Using Global Positioning System (GPS) coordinates previously collected by officials of the Federal Emergency Management Agency (FEMA), four engineers began the task of conducting a more detailed review of 60 damaged sites in the creek channel.

Mike Brinkash, city engineer, said the structural assessment of the creek channel is expected to continue through Wednesday. The engineers will meet Friday to review data, and begin to survey the area Monday, he said.

"The end product of this is going to be actual design plans," Brinkash said.

Those plans will be used in the bidding process for the channel's restoration, for which the city was awarded $1,787,197 in federal grant money.
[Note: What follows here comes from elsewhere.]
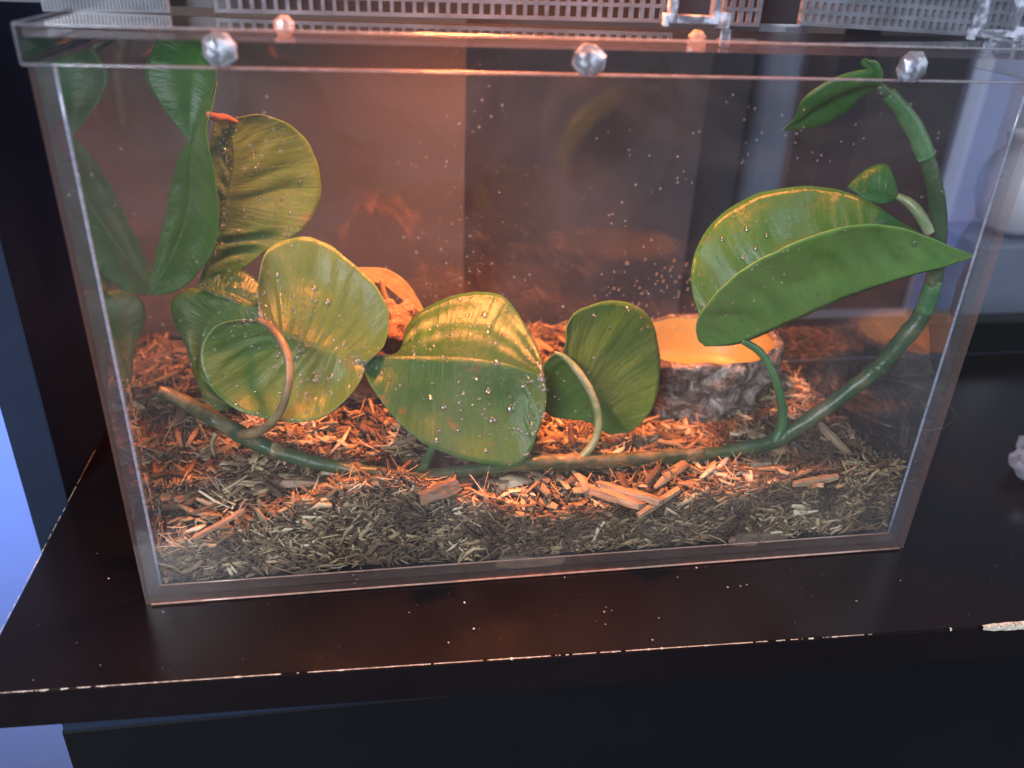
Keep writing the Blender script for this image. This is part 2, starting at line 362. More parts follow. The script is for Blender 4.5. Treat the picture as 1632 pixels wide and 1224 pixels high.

That money will become available to the city on Oct. 1 and will be released as project invoices are approved by federal officials.

According to some archival data on Shamokin's history, the creek channel was graded and its stone walls built in the 1930s as a project of the Works Progress Administration.

It's one of the few stone channels of its kind still in existence in Pennsylvania, said Steve Bartos, city clerk, one of the reasons the federal funding was made available for the project.

"They do not know of another wall of this length, width or breadth of a historical nature," Bartos said.

The portion of the creek between Washington and Market streets that runs directly behind the city's downtown lays within an area that some

day could be recognized as a national historic district, said Tom Grbenick, director of SEDA-COG.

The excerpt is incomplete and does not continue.